RT France : l'Algérie et l’Égypte sont les deux puissances militaires de la région. D'après-vous doivent-elles intervenir en Libye ?
Kader Abderrahim : Il faut se souvenir que l’Égypte est intervenue. C'est le premier et le seul pays a avoir bombardé des bases de Daesh à Derna dans l'est de la Libye et à proximité de la frontière égyptienne. Quant à l'Algérie, elle n'interviendra pas militairement car sa constitution le lui interdit (article 82). Il y a un principe intangible en Algérie qui est la-non ingérence et le respect de la souveraineté des pays. Je pense qu'elle a bien raison de ne pas intervenir car cela constituerait une déroute pour ses troupes. On ne peut pas envoyer des troupes régulières combattre contre une guérilla, c'est très compliqué, c'est une guerre d'usure. On voit bien ce qui s'est passé pour les États-Unis en Irak avec les conséquences dramatiques que l'on vit aujourd'hui.
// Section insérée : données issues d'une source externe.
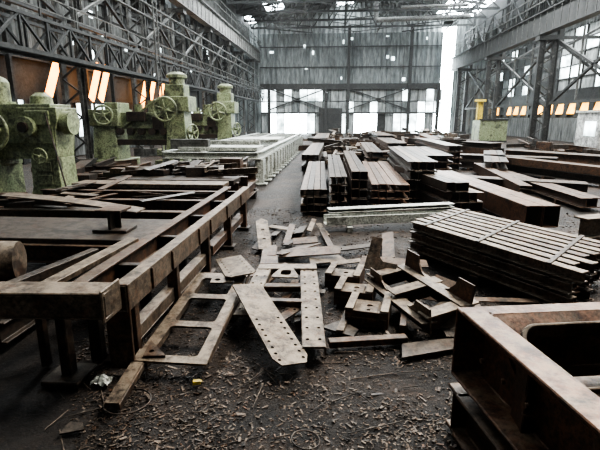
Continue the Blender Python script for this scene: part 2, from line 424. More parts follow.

RT France : Est-il possible de voir un jour émerger en Libye, un véritable état de droit capable d'asseoir son autorité malgré le rôle politiqué joué pendant longtemps par certaines tribus ?
Kader Abderrahim : C'est très compliqué, cela va prendre du temps mais il faut tendre vers cela. Il n' y a jamais eu d’État en Libye. Il y a eu la période coloniale puis une longue période de règne d'un vieux monarque, le roi El-Senussi et puis 42 ans de règne de Kadhafi qui, quelques années après son coup d'état de 1969, met en place le système de la Jamahiriya, c'est à dire l'absence intermédiaire entre lui et son peuple. Une espèce de trotskisme, de révolution permanente qui fait qu'il n'a jamais cherché à construire d’État. Donc il n' y a pas d’institutions crédibles dans ce pays, peu d'administrations efficientes donc tout est à faire en Libye, tout est à construire. Par conséquent, c'est la seule solution pour que le pays retrouve un tant soit peu de stabilité et qu'il ne représente pas de risque pour ses voisins régionaux.